06 27 11 Self Aware



OK, I flew to Fairbanks on business and had to miss two days in our potato patch. I usually end my evening walk in the potato patch, to check on the plants, pull a few weeds and enjoy the green space in which the potato patch sits. My evening visit has become one of those daily rituals that help me remember and enjoy the beauty of it all.


After only two days, though, the cow parsnip was already nearly a foot tall! How can the weeds (I’ve decided a weed is any plant I do not want!) jump ahead so fast, but the potatoes grow so slow? I also realized that I had let the fireweed—which I don not think of as a weed, despite the name (it’s a flower, and perhaps a salad ingredient)—grow too closely to the potatoes. The fireweed was now so tall that it was overshadowing the first row of potatoes, and already that row of potatoes is behind in growth. So much change in two days! So I pulled some weeds and enjoyed my time in the potato patch.


Permaculture is an effort at agriculture based on the relationships inherent to healthy ecosystems. One of the things that permaculture encourages is the selection of which plants to grow in each of the four layers: ground cover, shrubs, trees and climbing plants. If we are not somewhat selective the land will not produce as well, which means it is less successful as an agricultural project. In fact, if we are not selective, some of the plants in each of the four layers will compete against one another, and waste energy defeating each other’s productivity rather than encouraging one another. There is, indeed, a need for weeding, culling and pruning.


One of the permaculture teachings that I am not very good at is how to help the agricultural system develop into a kind of balance that both optimizes food productivity, and minimizes the human effort involved. It is about entering the relationships of the system with understanding, and I still have a lot to learn. We did plant beans, mixed-in with the potatoes, as a companion plant to increase productivity. But I need to spend time with a wood chipper, making chips to cover areas where I don’t want weeds.


Actually these two activities, companion planting and weed control, reflect insights that have been helpful in all relationships in my life. In relationships that matter, I need to be engaged in a way that adds to what my companions are about, and they need to be involved in ways that add to what I am about. Relationships that matter need to work in a way that lift up and enhance the greatest passions or purposes of the people involved.

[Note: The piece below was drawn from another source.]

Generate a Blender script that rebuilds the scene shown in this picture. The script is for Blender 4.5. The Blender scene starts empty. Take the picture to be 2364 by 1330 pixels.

Paradoxically, though, being in relationships that matter also require clarifying distinctives and real differences between the parties. Just as the potato benefits from the bean but is not a bean, so do I benefit from the important relationships in life, even though I regularly have to clarify the differences. It is sort of a weeding exercise, an exercise of not allowing into the relationship those unhelpful elements that compete for what is important.


This balance between self-definition, and affirmation of being together in relationships, is an ongoing effort. But my faith tradition teaches that it is a good effort. I have been taught that we are created in the image of God, and God is always defining how God is holy (that is, different from us) and how God is with us (that is, in relationship with us). And so that leads me to some ongoing questions in my life—questions like these:


  • How good of a companion plant am I to those I have a relationship with? Which I take to mean, is the way I am living building up my marriage, my family, my community, and the life of the planet on which I live?
  • How aware am I of my own wants, needs and abilities? How clear am I of who I am, so that I can bring my best self to my companions? Is there anything I need to weed out of my life to clarify what I authentically bring to the relationships that matter?